[begin MATERIAL PROVIDED]

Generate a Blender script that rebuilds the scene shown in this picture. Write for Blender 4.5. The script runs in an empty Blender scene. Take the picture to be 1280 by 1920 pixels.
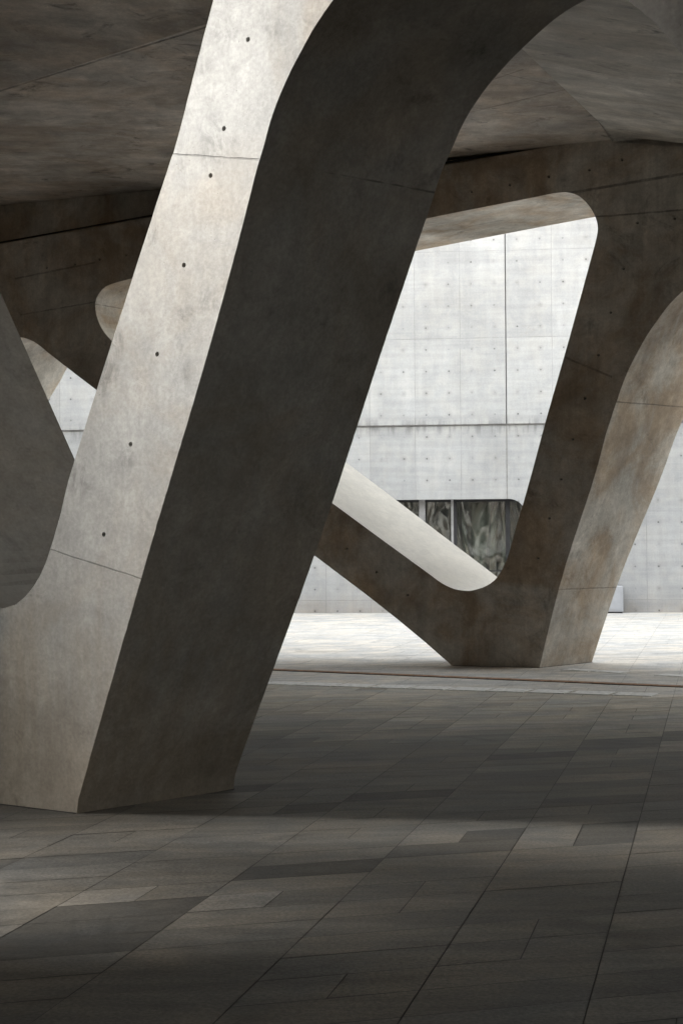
import bpy, bmesh, math, random
from mathutils import Vector, Matrix, noise
from mathutils.geometry import tessellate_polygon
random.seed(7)
S = bpy.context.scene
COL = S.collection

# ------------------------------------------------------------------ camera
F = 3200.0                                   # focal length in pixels of the 1280x1920 photograph
CAM = Vector((0, 0, 1.6))
PITCH, ROLL = math.atan(50 / F), math.radians(0.40)
fw = Vector((0, math.cos(PITCH), math.sin(PITCH)))
up0 = Vector((0, -math.sin(PITCH), math.cos(PITCH)))
rt0 = Vector((1, 0, 0))
rt = rt0 * math.cos(ROLL) - up0 * math.sin(ROLL)
up = up0 * math.cos(ROLL) + rt0 * math.sin(ROLL)
cd = bpy.data.cameras.new('camera')
cam = bpy.data.objects.new('camera', cd); COL.objects.link(cam)
cam.matrix_world = Matrix((rt, up, -fw)).transposed().to_4x4()
cam.location = CAM
cd.sensor_fit = 'VERTICAL'; cd.sensor_height = 36; cd.lens = 36 * F / 1920
cd.clip_start = 0.1; cd.clip_end = 500
S.camera = cam

def ray(px, py): return rt * ((px - 640) / F) + up * ((960 - py) / F) + fw
def at_z(px, py, z=0.0):
    r = ray(px, py); return CAM + r * ((z - CAM.z) / r.z)
def on_plane(px, py, p0, n):
    r = ray(px, py); return CAM + r * ((p0 - CAM).dot(n) / r.dot(n))
def flat(v): return Vector((v.x, v.y, 0))

# ------------------------------------------------------------------ object helpers
def tag(o, label=None, cat=None, group=None, kind=None):
    if label: o['label'] = label
    if cat: o['category'] = cat
    if group: o['group'] = group
    if kind: o['kind'] = kind
    return o
def empty(name, loc=(0, 0, 0), rz=0):
    o = bpy.data.objects.new(name, None); COL.objects.link(o)
    o.location = loc; o.rotation_euler.z = rz; o.empty_display_size = .3
    return o
def link(name, me, mat=None, parent=None):
    o = bpy.data.objects.new(name, me); COL.objects.link(o)
    if mat: me.materials.clear(); me.materials.append(mat)
    if parent: o.parent = parent
    return o
def from_bm(name, bm, mat=None, parent=None, recalc=True):
    if recalc: bmesh.ops.recalc_face_normals(bm, faces=bm.faces)
    me = bpy.data.meshes.new(name); bm.to_mesh(me); bm.free()
    return link(name, me, mat, parent)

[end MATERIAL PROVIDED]

- [EXERCISE PROMPT]
Return nothing but the lines running from the start of the data to the line with "def flat(v): return Vector((v.x, v.y, 0))", please, both ends included and no pictures.

- [TASK RESULT]
Generate a Blender script that rebuilds the scene shown in this picture. Write for Blender 4.5. The script runs in an empty Blender scene. Take the picture to be 1280 by 1920 pixels.
import bpy, bmesh, math, random
from mathutils import Vector, Matrix, noise
from mathutils.geometry import tessellate_polygon
random.seed(7)
S = bpy.context.scene
COL = S.collection

# ------------------------------------------------------------------ camera
F = 3200.0                                   # focal length in pixels of the 1280x1920 photograph
CAM = Vector((0, 0, 1.6))
PITCH, ROLL = math.atan(50 / F), math.radians(0.40)
fw = Vector((0, math.cos(PITCH), math.sin(PITCH)))
up0 = Vector((0, -math.sin(PITCH), math.cos(PITCH)))
rt0 = Vector((1, 0, 0))
rt = rt0 * math.cos(ROLL) - up0 * math.sin(ROLL)
up = up0 * math.cos(ROLL) + rt0 * math.sin(ROLL)
cd = bpy.data.cameras.new('camera')
cam = bpy.data.objects.new('camera', cd); COL.objects.link(cam)
cam.matrix_world = Matrix((rt, up, -fw)).transposed().to_4x4()
cam.location = CAM
cd.sensor_fit = 'VERTICAL'; cd.sensor_height = 36; cd.lens = 36 * F / 1920
cd.clip_start = 0.1; cd.clip_end = 500
S.camera = cam

def ray(px, py): return rt * ((px - 640) / F) + up * ((960 - py) / F) + fw
def at_z(px, py, z=0.0):
    r = ray(px, py); return CAM + r * ((z - CAM.z) / r.z)
def on_plane(px, py, p0, n):
    r = ray(px, py); return CAM + r * ((p0 - CAM).dot(n) / r.dot(n))
def flat(v): return Vector((v.x, v.y, 0))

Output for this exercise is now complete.